Odes e loas foram tecidas em sua homenagem, chegando uma música que chorava o fado da ilha a entrar directamente no top 10 da canção nacional: "Ai Timor, calam-se as vozes dos teus avós. Ai Timor, se outros calam cantemos nós!", dizia a letra.
Xanana
tinha tudo. Era humilde, defensor dos fracos, resistia tenazmente a uma
ocupação selvagem, foi preso e deportado para a cadeia de Cipinang, defendia a
língua portuguesa naquela parte do mundo, e representava uma causa quixotesca
face a um inimigo poderoso.
Aquando
do seu julgamento, a 20 de Novembro de 1992, os portugueses choraram de emoção
com a postura de defesa do seu herói transnacional.
"Eu
sou Kay Rala Xanana Gusmão, o líder da resistência maubere contra a cobarde e
vergonhosa invasão de 7 de Dezembro de 1975 e a criminosa e ilegal ocupação
militar de Timor-Leste desde há 17 anos. "Perante o direito internacional
eu continuo, como todos os timorenses, cidadão português, e, perante a minha
própria consciência, sou cidadão de Timor-Leste. É nestes termos que rejeito a
competência de qualquer tribunal indonésio para me julgar e, muito menos, a
jurisdição deste tribunal, implantado à força das armas e do crime, na minha
pátria, Timor-Leste."
Xanana
conclui a defesa afirmando: "Nenhum acordo pode ser celebrado entre
prisioneiro e carcereiro."
Contudo,
meses depois, a Indonésia dá um golpe psicológico de envergadura na resistência
ao mostrar Xanana a declarar que "a luta armada tinha acabado".
Xanana
aparece na televisão a conversar com Abílio Osório. Renega as crenças
ideológicas e pede desculpa às autoridades pelo que tinha feito. Fazia também
um apelo aos companheiros de luta para que se rendessem.
A
Indonésia rejubila com a capitulação e anuncia um julgamento público. Uma das
vozes que se fizeram ouvir foi a do bispo D. Ximenes Belo, que disse depois de
ouvir o líder da resistência: " Ele fala de maneira diferente daquela que
eu conheço!"
Mas
em qual dos dois momentos foi sincero?

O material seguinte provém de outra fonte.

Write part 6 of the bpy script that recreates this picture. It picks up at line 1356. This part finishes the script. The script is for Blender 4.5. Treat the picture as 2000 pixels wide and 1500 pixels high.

Quando apelava à resistência ou quando
pedia aos guerrilheiros que se entregassem e depusessem as armas? Nunca ninguém
saberá. Verdade seja dita, conseguiu dar a volta ao texto e desmentiu a
capitulação reafirmando o combate contra a ocupação. O resto foi um longo mas
agradável processo de honrarias até ascender à chefia do Estado, de que abdicou
pela chefia do governo.
Quanto
a Portugal, durante anos contribuiu directa e generosamente para o orçamento de
Timor-Leste e foi sempre dos seus maiores doadores internacionais. Na recente
crise diplomática, que culminou na expulsão de juízes portugueses, Xanana
esclareceu que não avisou o primeiro--ministro de Portugal porque estava
"atrapalhado com outras actividades".
"As
minhas decisões não são para proteger a Emília [ministra da Justiça], é para
proteger os 370 milhões [de dólares] e dizer às companhias petrolíferas para
não brincarem comigo, não pensem que estamos cegos", disse, referindo-se
ao valor que as petrolíferas devem ao país, em processos nos tribunais.
Talvez
a frase de Alexandre Dumas possa servir de algum consolo: "Nos negócios
não existem amigos, apenas clientes." O general De Gaulle explicou-se
melhor: "A França não tem amigos, apenas interesses."